**Your goal:** Work through the data below and give the number of lines holding "this", nothing more.

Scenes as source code
***
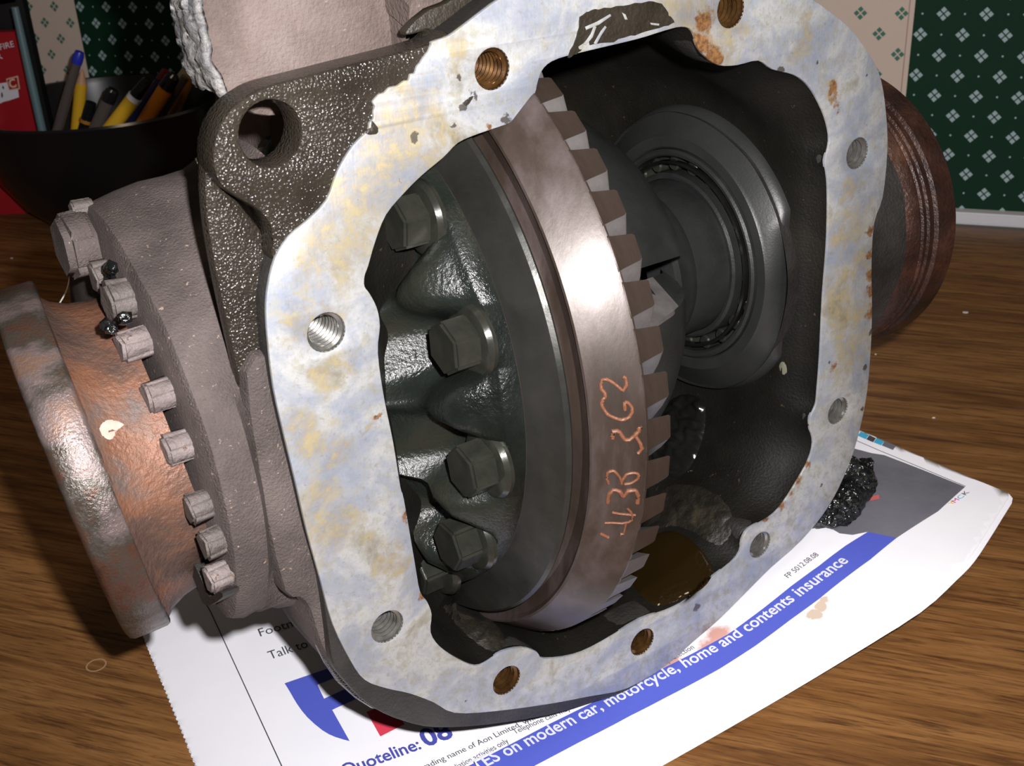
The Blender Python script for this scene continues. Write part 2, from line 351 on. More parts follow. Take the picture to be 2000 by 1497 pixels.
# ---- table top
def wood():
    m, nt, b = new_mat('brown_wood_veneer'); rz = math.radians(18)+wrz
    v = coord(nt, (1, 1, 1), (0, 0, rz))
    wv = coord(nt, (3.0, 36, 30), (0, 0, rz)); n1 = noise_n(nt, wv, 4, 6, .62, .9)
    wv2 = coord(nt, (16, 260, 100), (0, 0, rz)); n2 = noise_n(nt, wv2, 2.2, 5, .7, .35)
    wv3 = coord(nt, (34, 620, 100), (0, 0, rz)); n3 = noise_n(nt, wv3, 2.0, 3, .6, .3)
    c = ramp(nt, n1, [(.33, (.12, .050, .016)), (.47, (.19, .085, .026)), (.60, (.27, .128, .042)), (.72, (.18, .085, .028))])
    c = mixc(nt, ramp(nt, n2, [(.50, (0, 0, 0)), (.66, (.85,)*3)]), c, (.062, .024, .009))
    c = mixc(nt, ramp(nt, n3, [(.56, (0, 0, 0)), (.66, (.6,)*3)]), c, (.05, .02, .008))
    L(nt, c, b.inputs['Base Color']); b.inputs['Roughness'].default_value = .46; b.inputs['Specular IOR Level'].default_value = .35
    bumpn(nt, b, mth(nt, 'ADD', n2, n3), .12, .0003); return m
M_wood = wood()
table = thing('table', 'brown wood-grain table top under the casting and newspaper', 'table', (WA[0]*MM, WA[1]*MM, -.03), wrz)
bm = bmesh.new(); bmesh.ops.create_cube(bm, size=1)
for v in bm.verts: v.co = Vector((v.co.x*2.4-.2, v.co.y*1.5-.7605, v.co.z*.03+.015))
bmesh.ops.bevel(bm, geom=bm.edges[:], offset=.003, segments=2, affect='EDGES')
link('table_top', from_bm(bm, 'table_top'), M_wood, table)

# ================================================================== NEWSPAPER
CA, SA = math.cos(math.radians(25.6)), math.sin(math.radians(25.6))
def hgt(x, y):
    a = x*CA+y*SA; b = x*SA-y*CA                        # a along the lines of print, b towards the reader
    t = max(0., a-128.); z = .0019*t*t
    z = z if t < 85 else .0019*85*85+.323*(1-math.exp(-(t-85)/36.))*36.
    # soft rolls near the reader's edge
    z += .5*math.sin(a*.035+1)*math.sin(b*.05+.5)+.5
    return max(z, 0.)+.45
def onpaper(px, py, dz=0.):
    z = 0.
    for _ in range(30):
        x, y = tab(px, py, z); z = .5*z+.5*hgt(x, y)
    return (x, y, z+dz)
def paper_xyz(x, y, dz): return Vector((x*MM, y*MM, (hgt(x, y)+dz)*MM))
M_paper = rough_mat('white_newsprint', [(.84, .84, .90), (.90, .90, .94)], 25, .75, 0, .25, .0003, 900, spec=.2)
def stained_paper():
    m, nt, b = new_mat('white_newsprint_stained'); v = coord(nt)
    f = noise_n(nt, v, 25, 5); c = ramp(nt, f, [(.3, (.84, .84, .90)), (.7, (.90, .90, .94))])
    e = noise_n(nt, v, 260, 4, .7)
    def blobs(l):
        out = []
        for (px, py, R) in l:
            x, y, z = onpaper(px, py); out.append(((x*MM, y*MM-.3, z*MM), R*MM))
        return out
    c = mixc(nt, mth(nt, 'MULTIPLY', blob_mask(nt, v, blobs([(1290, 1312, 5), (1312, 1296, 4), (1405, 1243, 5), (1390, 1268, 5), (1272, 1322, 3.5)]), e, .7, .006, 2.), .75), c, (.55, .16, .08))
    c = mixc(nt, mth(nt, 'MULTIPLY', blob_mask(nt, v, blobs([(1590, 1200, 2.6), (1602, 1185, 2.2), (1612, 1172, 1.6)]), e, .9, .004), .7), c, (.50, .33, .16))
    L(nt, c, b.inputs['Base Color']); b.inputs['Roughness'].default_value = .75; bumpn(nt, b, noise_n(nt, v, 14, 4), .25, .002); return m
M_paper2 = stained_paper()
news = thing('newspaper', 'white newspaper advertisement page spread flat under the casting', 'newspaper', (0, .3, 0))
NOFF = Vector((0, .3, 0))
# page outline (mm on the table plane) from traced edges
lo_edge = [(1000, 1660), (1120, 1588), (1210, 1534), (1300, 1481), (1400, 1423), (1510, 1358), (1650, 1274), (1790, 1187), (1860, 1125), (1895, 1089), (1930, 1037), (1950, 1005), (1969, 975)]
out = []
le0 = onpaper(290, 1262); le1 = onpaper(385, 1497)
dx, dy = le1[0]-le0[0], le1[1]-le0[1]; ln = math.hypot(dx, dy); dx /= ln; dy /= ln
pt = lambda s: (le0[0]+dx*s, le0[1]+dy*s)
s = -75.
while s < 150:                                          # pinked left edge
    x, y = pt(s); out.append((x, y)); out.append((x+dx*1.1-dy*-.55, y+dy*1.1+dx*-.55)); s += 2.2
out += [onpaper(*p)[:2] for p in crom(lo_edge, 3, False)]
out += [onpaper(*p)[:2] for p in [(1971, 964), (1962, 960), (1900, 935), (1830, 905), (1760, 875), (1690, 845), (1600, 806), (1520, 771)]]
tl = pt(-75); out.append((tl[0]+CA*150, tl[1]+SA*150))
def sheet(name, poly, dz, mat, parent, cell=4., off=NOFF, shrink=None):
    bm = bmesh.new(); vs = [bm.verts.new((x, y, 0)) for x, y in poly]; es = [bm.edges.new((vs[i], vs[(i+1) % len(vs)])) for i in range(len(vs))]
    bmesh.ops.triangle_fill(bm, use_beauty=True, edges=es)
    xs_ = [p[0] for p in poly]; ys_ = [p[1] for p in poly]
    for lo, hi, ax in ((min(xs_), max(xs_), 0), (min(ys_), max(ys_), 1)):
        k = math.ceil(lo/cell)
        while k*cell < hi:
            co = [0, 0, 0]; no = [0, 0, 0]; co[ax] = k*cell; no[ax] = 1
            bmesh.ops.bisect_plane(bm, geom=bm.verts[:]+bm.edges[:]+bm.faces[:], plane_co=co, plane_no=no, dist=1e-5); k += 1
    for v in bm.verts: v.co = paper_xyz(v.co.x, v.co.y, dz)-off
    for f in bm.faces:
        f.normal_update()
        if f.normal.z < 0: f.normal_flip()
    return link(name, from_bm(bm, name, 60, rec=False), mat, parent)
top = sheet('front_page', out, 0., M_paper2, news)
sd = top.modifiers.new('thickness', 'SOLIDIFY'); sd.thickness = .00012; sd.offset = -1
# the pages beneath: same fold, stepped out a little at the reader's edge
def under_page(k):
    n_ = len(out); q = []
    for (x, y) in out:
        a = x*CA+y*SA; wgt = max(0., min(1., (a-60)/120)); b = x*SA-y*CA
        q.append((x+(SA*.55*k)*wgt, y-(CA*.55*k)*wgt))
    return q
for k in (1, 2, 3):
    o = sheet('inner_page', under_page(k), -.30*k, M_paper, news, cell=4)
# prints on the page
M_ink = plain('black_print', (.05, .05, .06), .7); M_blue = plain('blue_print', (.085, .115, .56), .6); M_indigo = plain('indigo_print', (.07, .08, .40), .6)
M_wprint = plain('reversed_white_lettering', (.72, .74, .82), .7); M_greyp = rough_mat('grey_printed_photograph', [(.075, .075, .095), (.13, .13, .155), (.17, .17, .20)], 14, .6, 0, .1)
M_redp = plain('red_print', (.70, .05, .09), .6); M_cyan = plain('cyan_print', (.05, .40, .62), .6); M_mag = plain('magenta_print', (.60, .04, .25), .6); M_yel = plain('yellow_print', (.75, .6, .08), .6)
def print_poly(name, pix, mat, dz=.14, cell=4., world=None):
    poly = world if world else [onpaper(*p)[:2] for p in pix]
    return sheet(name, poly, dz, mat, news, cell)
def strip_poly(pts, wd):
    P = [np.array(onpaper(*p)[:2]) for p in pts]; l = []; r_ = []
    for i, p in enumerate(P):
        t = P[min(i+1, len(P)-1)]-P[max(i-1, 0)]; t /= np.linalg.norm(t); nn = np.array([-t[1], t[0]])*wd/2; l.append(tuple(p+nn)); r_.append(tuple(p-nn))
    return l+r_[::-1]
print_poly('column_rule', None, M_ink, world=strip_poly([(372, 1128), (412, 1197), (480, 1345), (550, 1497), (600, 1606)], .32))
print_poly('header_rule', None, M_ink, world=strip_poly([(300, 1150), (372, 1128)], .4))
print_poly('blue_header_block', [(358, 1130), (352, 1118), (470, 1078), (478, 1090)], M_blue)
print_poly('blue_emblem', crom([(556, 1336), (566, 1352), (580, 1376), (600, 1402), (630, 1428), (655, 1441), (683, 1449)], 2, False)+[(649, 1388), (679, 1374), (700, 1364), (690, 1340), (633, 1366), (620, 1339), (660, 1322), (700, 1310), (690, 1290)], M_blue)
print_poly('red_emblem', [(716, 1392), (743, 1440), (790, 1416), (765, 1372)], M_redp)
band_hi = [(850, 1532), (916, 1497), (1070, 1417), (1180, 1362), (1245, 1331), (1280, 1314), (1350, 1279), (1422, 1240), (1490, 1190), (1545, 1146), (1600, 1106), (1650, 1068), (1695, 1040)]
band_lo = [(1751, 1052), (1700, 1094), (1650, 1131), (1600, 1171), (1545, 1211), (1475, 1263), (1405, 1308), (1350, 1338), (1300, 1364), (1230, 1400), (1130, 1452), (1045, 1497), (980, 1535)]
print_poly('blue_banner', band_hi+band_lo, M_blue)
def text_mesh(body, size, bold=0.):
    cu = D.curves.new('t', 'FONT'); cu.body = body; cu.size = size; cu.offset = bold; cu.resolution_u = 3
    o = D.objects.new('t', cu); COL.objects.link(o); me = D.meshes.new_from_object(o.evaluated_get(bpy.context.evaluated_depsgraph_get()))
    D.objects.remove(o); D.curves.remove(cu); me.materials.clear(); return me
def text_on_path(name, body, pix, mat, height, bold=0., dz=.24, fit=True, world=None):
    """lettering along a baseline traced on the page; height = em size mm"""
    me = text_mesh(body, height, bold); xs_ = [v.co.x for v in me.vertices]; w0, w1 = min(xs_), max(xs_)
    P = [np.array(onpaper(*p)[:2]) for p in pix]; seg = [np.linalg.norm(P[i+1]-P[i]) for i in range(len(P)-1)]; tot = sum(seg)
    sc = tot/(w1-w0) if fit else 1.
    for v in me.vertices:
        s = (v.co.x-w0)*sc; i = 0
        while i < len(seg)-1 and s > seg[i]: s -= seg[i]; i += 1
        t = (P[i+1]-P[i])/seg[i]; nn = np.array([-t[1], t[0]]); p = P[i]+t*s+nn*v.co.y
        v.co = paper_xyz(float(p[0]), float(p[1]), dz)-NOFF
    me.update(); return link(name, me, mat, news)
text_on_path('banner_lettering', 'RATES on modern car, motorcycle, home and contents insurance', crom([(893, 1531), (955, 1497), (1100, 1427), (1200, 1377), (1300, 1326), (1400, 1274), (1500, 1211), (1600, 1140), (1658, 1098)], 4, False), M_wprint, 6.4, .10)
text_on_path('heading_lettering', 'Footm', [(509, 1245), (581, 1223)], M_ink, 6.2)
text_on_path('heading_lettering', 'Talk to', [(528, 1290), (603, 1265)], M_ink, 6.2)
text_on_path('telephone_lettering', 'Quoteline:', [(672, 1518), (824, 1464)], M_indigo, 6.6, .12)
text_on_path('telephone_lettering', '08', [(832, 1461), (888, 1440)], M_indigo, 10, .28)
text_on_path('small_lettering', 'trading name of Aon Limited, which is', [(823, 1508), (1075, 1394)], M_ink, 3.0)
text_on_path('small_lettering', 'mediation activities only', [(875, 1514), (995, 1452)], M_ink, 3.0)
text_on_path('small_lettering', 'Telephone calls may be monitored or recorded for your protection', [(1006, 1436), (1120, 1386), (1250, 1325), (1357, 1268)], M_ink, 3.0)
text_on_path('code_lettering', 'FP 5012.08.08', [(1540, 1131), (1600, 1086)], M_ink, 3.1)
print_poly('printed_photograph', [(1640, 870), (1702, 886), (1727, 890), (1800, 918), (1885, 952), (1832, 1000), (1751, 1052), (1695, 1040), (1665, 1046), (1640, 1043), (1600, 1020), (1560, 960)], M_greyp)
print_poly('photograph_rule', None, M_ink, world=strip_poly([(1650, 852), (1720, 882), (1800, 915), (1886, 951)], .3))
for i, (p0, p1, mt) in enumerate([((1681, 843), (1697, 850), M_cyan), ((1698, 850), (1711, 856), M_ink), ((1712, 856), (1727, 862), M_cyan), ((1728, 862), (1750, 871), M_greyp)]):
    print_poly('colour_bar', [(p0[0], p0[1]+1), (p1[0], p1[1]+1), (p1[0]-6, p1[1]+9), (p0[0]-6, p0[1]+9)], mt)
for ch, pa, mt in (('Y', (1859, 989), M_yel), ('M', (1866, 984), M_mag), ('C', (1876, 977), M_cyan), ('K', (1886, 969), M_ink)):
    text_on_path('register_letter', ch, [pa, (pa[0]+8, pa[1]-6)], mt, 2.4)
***
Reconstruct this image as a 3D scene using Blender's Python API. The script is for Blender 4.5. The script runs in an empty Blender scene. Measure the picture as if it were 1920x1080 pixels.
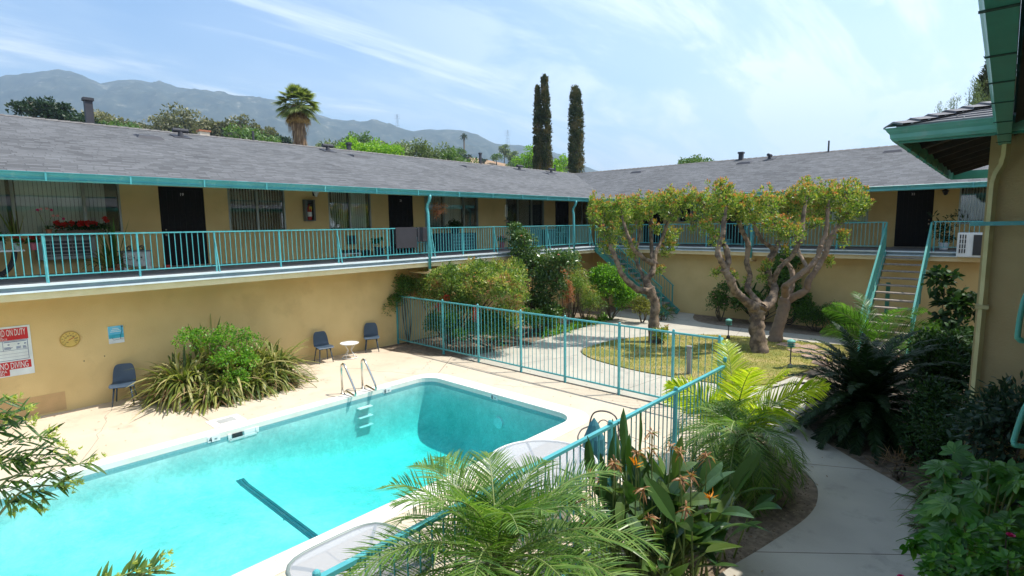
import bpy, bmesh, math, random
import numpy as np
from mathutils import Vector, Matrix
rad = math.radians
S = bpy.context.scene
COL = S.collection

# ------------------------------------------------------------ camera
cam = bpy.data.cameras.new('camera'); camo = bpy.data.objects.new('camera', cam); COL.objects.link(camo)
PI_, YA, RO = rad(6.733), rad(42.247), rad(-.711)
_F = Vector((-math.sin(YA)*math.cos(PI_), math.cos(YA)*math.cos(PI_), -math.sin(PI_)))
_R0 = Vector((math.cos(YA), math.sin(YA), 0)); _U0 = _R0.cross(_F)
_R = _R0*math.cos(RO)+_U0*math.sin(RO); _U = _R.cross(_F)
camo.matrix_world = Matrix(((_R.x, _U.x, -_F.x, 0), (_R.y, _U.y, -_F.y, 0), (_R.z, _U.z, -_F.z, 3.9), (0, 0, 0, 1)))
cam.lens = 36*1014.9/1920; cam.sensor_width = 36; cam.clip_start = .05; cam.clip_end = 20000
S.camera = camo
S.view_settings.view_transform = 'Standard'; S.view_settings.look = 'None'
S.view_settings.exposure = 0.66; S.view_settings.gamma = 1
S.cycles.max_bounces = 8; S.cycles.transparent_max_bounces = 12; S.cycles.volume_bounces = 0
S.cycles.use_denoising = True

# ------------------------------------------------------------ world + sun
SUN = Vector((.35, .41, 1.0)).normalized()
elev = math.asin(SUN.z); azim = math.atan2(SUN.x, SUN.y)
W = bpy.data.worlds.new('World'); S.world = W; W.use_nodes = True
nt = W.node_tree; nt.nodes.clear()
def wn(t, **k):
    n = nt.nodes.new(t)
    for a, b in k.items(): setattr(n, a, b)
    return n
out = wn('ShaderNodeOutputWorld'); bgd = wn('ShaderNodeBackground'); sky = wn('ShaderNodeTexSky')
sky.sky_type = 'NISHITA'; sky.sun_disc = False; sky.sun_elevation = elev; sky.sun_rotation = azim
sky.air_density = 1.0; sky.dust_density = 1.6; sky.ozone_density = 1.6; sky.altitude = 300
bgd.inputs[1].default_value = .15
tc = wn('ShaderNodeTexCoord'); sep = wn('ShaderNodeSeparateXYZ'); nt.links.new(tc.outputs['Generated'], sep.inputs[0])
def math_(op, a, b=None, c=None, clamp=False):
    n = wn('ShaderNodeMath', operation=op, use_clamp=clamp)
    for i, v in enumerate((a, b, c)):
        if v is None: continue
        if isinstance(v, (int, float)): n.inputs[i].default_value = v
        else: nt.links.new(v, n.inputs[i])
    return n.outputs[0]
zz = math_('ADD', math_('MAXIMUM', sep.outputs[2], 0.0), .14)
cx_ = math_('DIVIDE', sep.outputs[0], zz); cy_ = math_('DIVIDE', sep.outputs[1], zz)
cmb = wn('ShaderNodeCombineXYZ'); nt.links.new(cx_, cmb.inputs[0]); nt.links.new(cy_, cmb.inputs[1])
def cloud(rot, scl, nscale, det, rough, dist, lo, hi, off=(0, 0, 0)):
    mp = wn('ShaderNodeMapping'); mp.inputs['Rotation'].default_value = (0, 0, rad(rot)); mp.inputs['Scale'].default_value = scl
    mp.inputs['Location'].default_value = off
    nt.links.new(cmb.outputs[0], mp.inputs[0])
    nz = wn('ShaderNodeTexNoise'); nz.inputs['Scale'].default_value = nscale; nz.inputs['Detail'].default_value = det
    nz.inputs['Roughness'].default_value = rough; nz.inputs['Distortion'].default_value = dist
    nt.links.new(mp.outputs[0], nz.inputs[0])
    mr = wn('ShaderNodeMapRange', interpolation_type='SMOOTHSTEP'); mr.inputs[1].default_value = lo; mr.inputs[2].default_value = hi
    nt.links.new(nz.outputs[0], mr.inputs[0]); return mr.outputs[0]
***
**Response:** 2